Pełnomocnik Witolda Wróblewskiego wniósł o oddalenie apelacji.

— Wyrok sądu pierwszej instancji, który oddalił powództwo Ryszarda Werchowskiego o przywrócenie go do pracy, jest prawidłowy. Strona pozwana w pełni zgadza się z tym orzeczeniem. W sposób oczywisty powód przekroczył granice dozwolonej krytyki pracodawcy. Jak inaczej można nazwać stwierdzenia zawarte w internecie: „knucie”, „łykanie wszystkiego jak pelikan żabę” czy „proponowanie układu”? Tego typu stwierdzenia miały na celu przedstawienie władz miasta w negatywnym świetle. Argumentowanie, że powód zamieścił komentarze z powodu frustracji, bo nie mógł spotkać się z prezydentem w sprawach dotyczących Centrum Rehabilitacji, nie trzymają się kupy. Dodatkowo okoliczności, w jakich powód zamieszczał te wpisy — będąc pod wpływem alkoholu przyszła mu ochota na obrażanie prezydenta, czyli swojego pracodawcy sprawia, że przywrócenie powoda na stanowisko dyrektora nie może być możliwe. Szpital Miejski ma już swojego dyrektora i jest on obecnie pracodawcą pana Werchowskiego. Uwzględniając jego powództwo o przywrócenie go na dawne stanowisko pracy, szpital musiałby mieć dwóch dyrektorów — wyliczał pełnomocnik prezydenta Witolda Wróblewskiego.

W odpowiedzi pełnomocnik Ryszarda Werchowskiego podkreślił, że odwołany dyrektor w chwili umieszczania wpisów w internecie był co prawda po spożyciu alkoholu, ale nie był w stanie upojenia alkoholowego.

Jaki wyrok zapadnie w tej sprawie? Czy Ryszard Werchowski wróci na stałe do pracy? Sąd ogłosi wyrok w piątek 10 maja.

Ryszard Werchowski w lipcu 2022 roku zamieścił na jednym z lokalnych portali dwa krytyczne komentarze na temat prezydenta Elbląga i podpisał je swoim imieniem i nazwiskiem oraz stanowiskiem służbowym.
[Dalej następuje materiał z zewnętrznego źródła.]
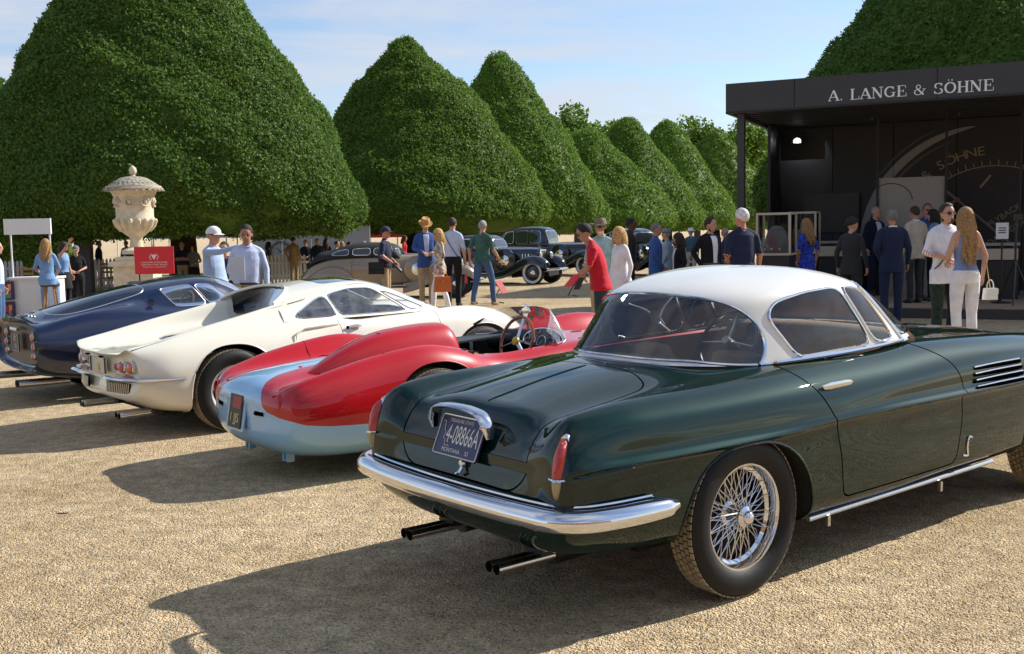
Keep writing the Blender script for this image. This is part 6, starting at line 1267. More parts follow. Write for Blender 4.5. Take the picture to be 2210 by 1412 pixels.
tag(obj('partition', M().box((0, 0, 1.14), (1.22, .10, 2.28)).merge(M().box((0, -.0, 2.30), (1.25, .13, .04))), taupe), 'flat taupe display wall standing in front of the printed watch dial', 'display'); o = bpy.data.objects['partition']; o.location = ploc(3.05, 2.76, .18); o.rotation_euler = (0, 0, PRZ)
ar = M().tube([(-.5 + .42 * cos(t) + .1, -.053, 1.85 + .36 * sin(t)) for t in np.linspace(.1, 2.3, 20)], .008, 4); obj('arc_print', ar, mat('dial_dark_print', (.045, .045, .05), .4), o)
def vitrine(x, Y, w, h, zb, label):
    p = px(x, 550, Y); r = empty('display_case', (p[0], Y, 0), PRZ, label, 'display case', 'glass cases on plinths'); f = M()
    for a in (-1, 1):
        for b in (-1, 1): obj('frame_post', M().box((a * w / 2, b * w / 2, zb + h / 2), (.035, .035, h)), beige, r, smooth=False)
    for z in (zb, zb + h):
        for a, b, d in ((0, -w / 2, (w, .036, .035)), (0, w / 2, (w, .036, .035)), (-w / 2, 0, (.036, w, .035)), (w / 2, 0, (.036, w, .035))): obj('frame_rail', M().box((a, b, z), d), beige, r, smooth=False)
    obj('plinth', M().box((0, 0, zb / 2), (w * .96, w * .96, zb - .04)), mat('plinth_black', (.012, .012, .013), .5), r, smooth=False)
    mo = M().lathe([(.001, .46), (.08, .45), (.15, .38), (.19, .25), (.24, .08), (.26, 0)], 20, 0, 'z', (0, 0, zb + .03)); obj('bust', mo, mat('grey_felt', (.11, .105, .10), .9), r)
    for q in range(3):
        a = -2.2 + .5 * q; obj('watch', M().lathe([(.022, 0), (.022, .012), (.001, .014)], 12, 0, 'x', (0, 0, 0)).xf(lambda x, y, z: (.26 * cos(a), .26 * sin(a), zb + .09 + z) if 0 else (.27 * cos(a) + y * sin(a) * -1, .27 * sin(a) + y * cos(a), zb + .09 + z)), white_p, r)
    for s_ in (-1, 1): obj('pane', M().box((s_ * (w / 2 + .001), 0, zb + h / 2), (.004, w - .04, h - .04)), glass_v, r, smooth=False)
    obj('pane', M().box((0, -w / 2, zb + h / 2), (w - .04, .004, h - .04)), glass_v, r, smooth=False)
vitrine(1676, 18.6, .56, .70, 1.10, 'beige framed glass case with a grey felt mound of watches'); vitrine(1736, 21.0, .5, .78, 1.06, 'second beige framed case behind the woman in the blue floral dress')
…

Co istotne, prezydent Elbląga Witold Wróblewski po powzięciu informacji na ten temat nie przeprowadził ze swoim podwładnym żadnej rozmowy, nie żądał wyjaśnień. Natomiast złożył w tej sprawie doniesienie na policję, by to ona ustaliła, kto jest autorem wpisów. Gdy się potwierdziło, że jest nim Ryszard Werchowski, zapadła decyzja o jego zwolnieniu dyscyplinarnym. Były dyrektor Centrum Rehabilitacji stracił pracę w styczniu ubiegłego roku.

Internetowe wpisy przekroczyły granice dozwolonej krytyki


Dwa komentarze o tej treści miał umieścić w sieci i podpisać je swoim imieniem i nazwiskiem były dyrektor Centrum Rehabilitacji:

„Bo trzeba dobrze trzymać z wice i z preziem to i oszczędności będą i lepsze zarobki. Teraz po cichu knują jak Centrum Rehabilitacji połączyć ze szpitalem i dać satysfakcję koledze. No cóż, takie życie polityka — kolesiostwo”.

„Pan Missan zaproponował mi przy modernizacji układ, który na moje nieszczęście/szczęście odrzuciłem. Niestety efekty są takie, jak się można było spodziewać, czyli zniszczyć. Tak działa PO. Przykro, że Pan Wróblewski łyka od wice wszystko, jak pelikan żabę. W najbliższym czasie na stronie Centrum Rehabilitacji opublikuję raport z audytu, zapraszam do zapoznania się i wyciągnięcia wniosków”.


Zdaniem sądu pierwszej instancji komentarze te przekroczyły dozwoloną krytykę pracodawcy. Co istotne, sędzia podczas ogłaszania wyroku stwierdził, że jednym z powodów, dla którego orzekł, iż dozwolona krytyka pracodawcy została przekroczona, są nie tylko użyte w komentarzach sformułowania, które mają pejoratywny wydźwięk, ale również to iż Ryszard Werchowski podczas przewodu sądowego nie dostarczył dowodów, które mogłyby uwiarygodnić jego komentarze i uznać przedstawiane przez niego sytuacje za prawdziwe.